The capitulation of Germany was signed by the high command (including Admiral Doenitz, who was the last fuehrer of Germany as well as commander of the navy and the U-boat corps). The Admiralty arranged with the Germans to give surrender orders to their U-boats at sea. They were to surface and report in plain language their position and number, then proceed to designated ports and anchorages. The first U-boat to comply was the U-249, which surfaced off the British coast and was escorted into Portland by H.M.S. Magpie and H.M.S. Amethyst. By May 31, forty-nine boats had surrendered at sea, leaving a dozen unaccounted for. The difficulty here was that the Allies had destroyed the high-powered radio transmission stations, which alone could reach the U-boats. As time passed more boats straggled in, some of which must have been lost earlier or were not accounted for. The last boat to reach port was the U-977, whose captain, Lieutenant Heinz Schaeffer, was an ardent nationalist out on his first patrol, with no sinkings to his credit. At first he refused to believe the surrender, then he persuaded his crew to sail with him for Argentina. They arrived on August 17, were interned, and Schaeffer and his U-boat were turned over to the Americans, who at first tended to believe the U-977 had been the instrument for Hitler’s escape to the Argentine. Later it was suggested that since Hitler was dead at the time of the surrender, it had been Martin Bormann who had escaped in the submarine. But the fact was that the escape was simply the misdirection of a loyal German who could not stand the thought of defeat.

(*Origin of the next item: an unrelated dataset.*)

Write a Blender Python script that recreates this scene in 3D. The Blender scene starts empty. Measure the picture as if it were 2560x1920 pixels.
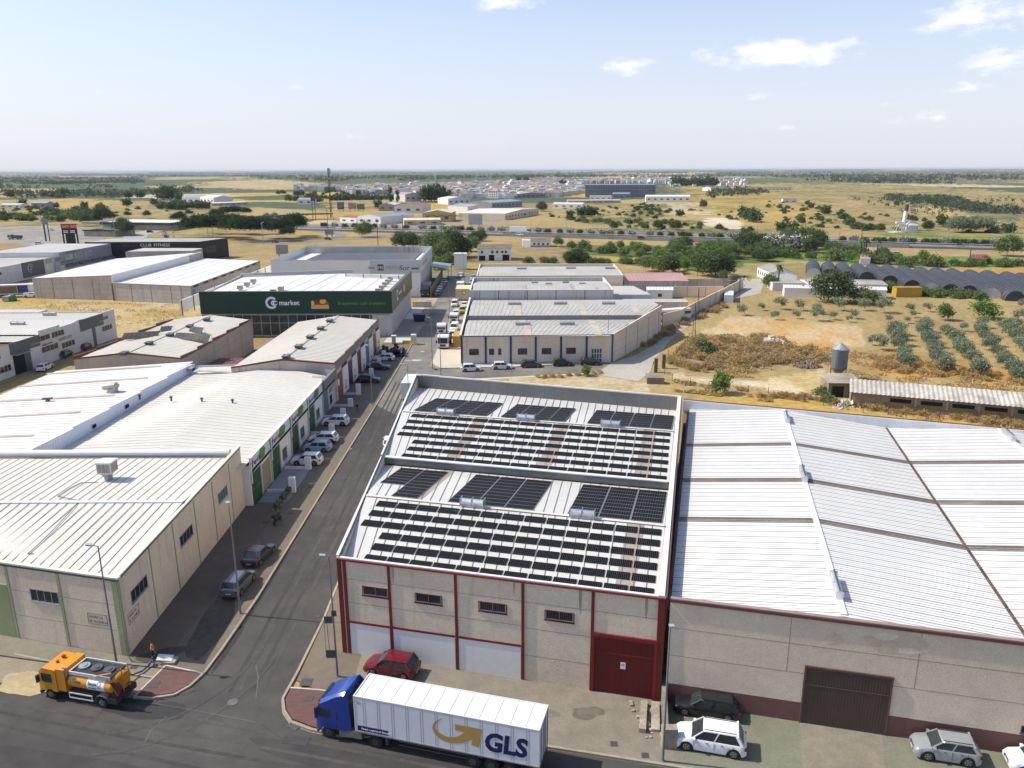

And there was no question about the defeat, on land or at sea. The Admiralty’s fears were the result of too much information about technicalities, and not enough about the state of the German economy in the last months of the war. On the surface the U-boats seemed bound to grow more formidable each week. By the end of the war the Germans had launched 1,900 submarines, of which 1,150 were commissioned. Thirteen major shipyards had built U-boats at Hamburg, Bremen, Vegesack, Danzig, Kiel, Lubeck, and Flensburg. But the Allied planes hit them day after day in the spring of 1945. On March 30, for example, United States Army Air Force bombers destroyed 13 U-boats in the yards at Bremen and Hamburg. To be sure, the Germans had the most advanced submarine technology in the world, with plans for no fewer than 45 types of submarines. They had actually gone into production on 12 types, ranging from the ocean-going Type XXI down to the Type XXVII, the two-man midget boats. They were working on a one-man midget boat, the Dolphin, and had two prototypes in testing. If Admiral Doenitz had been able to complete his U-boat building program and man his U-boats at sea, Britain would have had to start all over again in the U-boat war, as she did in the winter of 1943. But that did not happen, and given the way the war was going it could not have happened.
Admiral Doenitz never gave up his belief that if he had been given in 1939 the materials of war he needed, he could have defeated Britain with his U-boats by 1943. Certainly Churchill worried enough to make the point ceaselessly in his communications with President Roosevelt. At least a little of his anxiety had to be propagandistic. Had the U-boat menace grown worse sooner than it did, the British would have had to make a further shift of British resources to the U-boat war in the Atlantic, which would have cost the Allies the Mediterranean in all probability, and thus cost the Americans more dearly in the long run. And, had the situation been more grave than it was in 1940 and 1941, America’s entry into the European war would undoubtedly have been accelerated; as noted, the United States was in fact at war with Germany on the high seas early in 1941.
From Doenitz’s point of view his argument seems logical. But always in the war against the U-boat the British were in position to respond to attack. Every challenge that Doenitz put to the Allies was met and overcome—807 of the 1,150 commissioned boats had been destroyed. Doenitz had achieved an operational force of about 350 boats by 1943, where it remained. Sometimes the Allies sank more than the Germans produced; sometimes they sank less, but despite the massive German building program during the last two years of the war, the Allies sank enough boats to keep the U-boat threat under control while the Allied armies moved steadily towards Berlin.
Certainly the German U-boat force was the most dedicated and most tragic of all military forces of either side in World War II. Of a total of 39,000 men in the U-boat crews, 28,000 were killed in action and 5,000 were captured: a casualty rate of 85 percent. One can not call the U-boat war a gallant effort, for it was much too cruel for that after the early days of 1939 when the U-boat captains were observing the London Submarine Agreement of 1936. But it was a struggle of heroes against heroes, deadly enemies all the way. In the end, British perseverance and American productivity overcame German aggression and technological skill. That is the real story of the war against the U-boats.